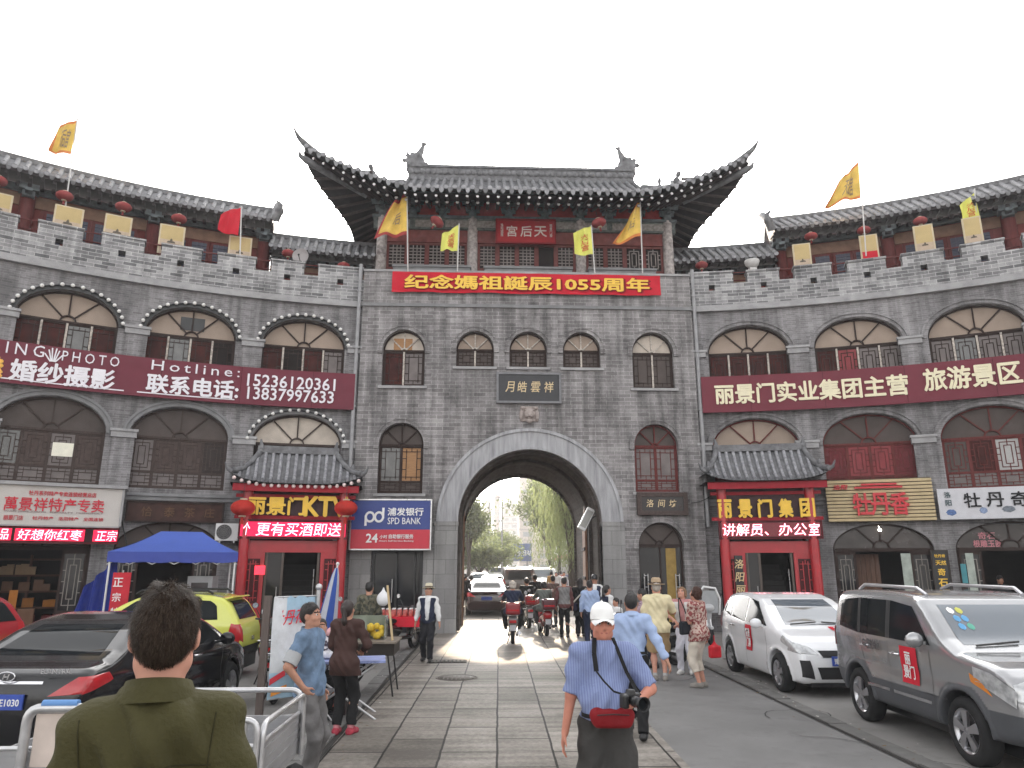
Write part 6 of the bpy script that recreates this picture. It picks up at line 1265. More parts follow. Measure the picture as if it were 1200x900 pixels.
def car(name, label, sp, pm, group=None):
    t = thing(name, label, 'car', group=group); B = Body(sp['prof'], sp['W'], sp['belt'], sp['H'], sp['wy'], sp['wr'], sp.get('tum', .2), sp.get('nose', .16), sp.get('tail', .1), sp.get('res', .025)); t_ = lambda: MB()
    mb = MB(); B.g.mesh(mb, 1, 0)
    if sp.get('clad'):
        V = np.array(mb.v)
        for i, f in enumerate(mb.f):
            c = V[list(f)].mean(0); near = min(math.hypot(c[1]-wy, c[2]-sp['wr']) for wy in sp['wy'])
            if (c[2] < sp['clad'] and abs(c[1]) < 3) or near < sp['wr']+.15 and c[2] < sp['wr']*2+.12: mb.mi[i] = 1
    for sg in (-1, 1):
        for q in sp.get('seams', []): B.drape(mb, q, 'x', .0015, 2, 14, 2, sg)
    mb.box(-sp['W']/2+.3, sp['W']/2-.3, sp['wy'][0]-.6, sp['wy'][-1]+.6, .16, .5, 2)
    for wy in sp['wy']: mb.box(-sp['W']/2+.22, sp['W']/2-.22, wy-.36, wy+.36, .3, .68, 2)
    mb.build('body', [pm, sp.get('cladm', PLAST), BLACK], t, True)
    for nm, key, ax, m, sgs in (('windscreen', 'ws', 'y', CGLB, (1,)), ('rear_window', 'rw', 'y', sp.get('rwm', CGL), (-1,)), ('side_window', 'sw', 'x', CGL, (-1, 1)), ('headlight', 'hl', 'x', HL, (-1, 1)), ('headlight_front', 'hlf', 'y', HL, (1,)), ('taillight', 'tls', 'x', TL, (-1, 1)), ('taillight_rear', 'tlr', 'y', TL, (-1,)), ('grille', 'gr', 'y', PLAST, (1,)), ('bumper_trim', 'bt', 'y', PLAST, (-1,)), ('indicator', 'ind', 'x', AMB, (-1, 1)), ('chrome_strip', 'cs', 'x', CHROME, (-1, 1)), ('chrome_bar', 'cby', 'y', CHROME, (-1,)), ('pillar_trim', 'pt', 'x', PLAST, (-1, 1)), ('rear_panel', 'rp', 'y', pm, (-1,))):
        for q in sp.get(key, []):
            for sg in sgs:
                if ax == 'x': mb = MB(); B.drape(mb, q, ax, .006 if nm in ('side_window', 'windscreen') else .009, 0, 10, 14, sg); mb.build(nm, m, t, True)
                else:
                    for mir in ((1, -1) if min(p[0] for p in q) > 0 else (1,)): mb = MB(); B.drape(mb, [(p[0]*mir, p[1]) for p in q], ax, .006 if 'w' in nm[:4] else .009, 0, 10, 16, sg); mb.build(nm, m, t, True)
    for sg in (-1, 1):
        for wy in sp['wy']: wheel(t, sg*(sp['W']/2-.115), wy, sp['wr'], .2, sp.get('spokes', 5))
        y, z = sp['mir']; mb = MB(); x = sg*(sp['W']/2*1.0-.03); k = len(mb.v); mb.ball((x+sg*.13, y, z), (.11, .06, .085), 12); mb.obox((x-sg*.1, y+.02, z-.06), (x+sg*.05, y+.0, z-.03), .06, .04); mb.build('wing_mirror', sp.get('mirm', pm), t, True)
        for (y, z) in sp.get('han', []): mb = MB(); pts = B.drape(MB(), [(y-.09, z-.015), (y+.09, z-.015), (y+.09, z+.015), (y-.09, z+.015)], 'x', .02, 0, 2, 2, sg); p = pts.reshape(-1, 3).mean(0); mb.tube([(p[0]-sg*.02, y-.1, z), (p[0]+sg*.012, y-.06, z), (p[0]+sg*.012, y+.06, z), (p[0]-sg*.02, y+.1, z)], .013, 6); mb.build('door_handle', sp.get('hanm', CHROME), t, True)
    return t, B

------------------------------

Problem to solve — Exclude the images and reproduce the remaining data exactly.

Answer to the problem —
Write part 6 of the bpy script that recreates this picture. It picks up at line 1265. More parts follow. Measure the picture as if it were 1200x900 pixels.
def car(name, label, sp, pm, group=None):
    t = thing(name, label, 'car', group=group); B = Body(sp['prof'], sp['W'], sp['belt'], sp['H'], sp['wy'], sp['wr'], sp.get('tum', .2), sp.get('nose', .16), sp.get('tail', .1), sp.get('res', .025)); t_ = lambda: MB()
    mb = MB(); B.g.mesh(mb, 1, 0)
    if sp.get('clad'):
        V = np.array(mb.v)
        for i, f in enumerate(mb.f):
            c = V[list(f)].mean(0); near = min(math.hypot(c[1]-wy, c[2]-sp['wr']) for wy in sp['wy'])
            if (c[2] < sp['clad'] and abs(c[1]) < 3) or near < sp['wr']+.15 and c[2] < sp['wr']*2+.12: mb.mi[i] = 1
    for sg in (-1, 1):
        for q in sp.get('seams', []): B.drape(mb, q, 'x', .0015, 2, 14, 2, sg)
    mb.box(-sp['W']/2+.3, sp['W']/2-.3, sp['wy'][0]-.6, sp['wy'][-1]+.6, .16, .5, 2)
    for wy in sp['wy']: mb.box(-sp['W']/2+.22, sp['W']/2-.22, wy-.36, wy+.36, .3, .68, 2)
    mb.build('body', [pm, sp.get('cladm', PLAST), BLACK], t, True)
    for nm, key, ax, m, sgs in (('windscreen', 'ws', 'y', CGLB, (1,)), ('rear_window', 'rw', 'y', sp.get('rwm', CGL), (-1,)), ('side_window', 'sw', 'x', CGL, (-1, 1)), ('headlight', 'hl', 'x', HL, (-1, 1)), ('headlight_front', 'hlf', 'y', HL, (1,)), ('taillight', 'tls', 'x', TL, (-1, 1)), ('taillight_rear', 'tlr', 'y', TL, (-1,)), ('grille', 'gr', 'y', PLAST, (1,)), ('bumper_trim', 'bt', 'y', PLAST, (-1,)), ('indicator', 'ind', 'x', AMB, (-1, 1)), ('chrome_strip', 'cs', 'x', CHROME, (-1, 1)), ('chrome_bar', 'cby', 'y', CHROME, (-1,)), ('pillar_trim', 'pt', 'x', PLAST, (-1, 1)), ('rear_panel', 'rp', 'y', pm, (-1,))):
        for q in sp.get(key, []):
            for sg in sgs:
                if ax == 'x': mb = MB(); B.drape(mb, q, ax, .006 if nm in ('side_window', 'windscreen') else .009, 0, 10, 14, sg); mb.build(nm, m, t, True)
                else:
                    for mir in ((1, -1) if min(p[0] for p in q) > 0 else (1,)): mb = MB(); B.drape(mb, [(p[0]*mir, p[1]) for p in q], ax, .006 if 'w' in nm[:4] else .009, 0, 10, 16, sg); mb.build(nm, m, t, True)
    for sg in (-1, 1):
        for wy in sp['wy']: wheel(t, sg*(sp['W']/2-.115), wy, sp['wr'], .2, sp.get('spokes', 5))
        y, z = sp['mir']; mb = MB(); x = sg*(sp['W']/2*1.0-.03); k = len(mb.v); mb.ball((x+sg*.13, y, z), (.11, .06, .085), 12); mb.obox((x-sg*.1, y+.02, z-.06), (x+sg*.05, y+.0, z-.03), .06, .04); mb.build('wing_mirror', sp.get('mirm', pm), t, True)
        for (y, z) in sp.get('han', []): mb = MB(); pts = B.drape(MB(), [(y-.09, z-.015), (y+.09, z-.015), (y+.09, z+.015), (y-.09, z+.015)], 'x', .02, 0, 2, 2, sg); p = pts.reshape(-1, 3).mean(0); mb.tube([(p[0]-sg*.02, y-.1, z), (p[0]+sg*.012, y-.06, z), (p[0]+sg*.012, y+.06, z), (p[0]-sg*.02, y+.1, z)], .013, 6); mb.build('door_handle', sp.get('hanm', CHROME), t, True)
    return t, B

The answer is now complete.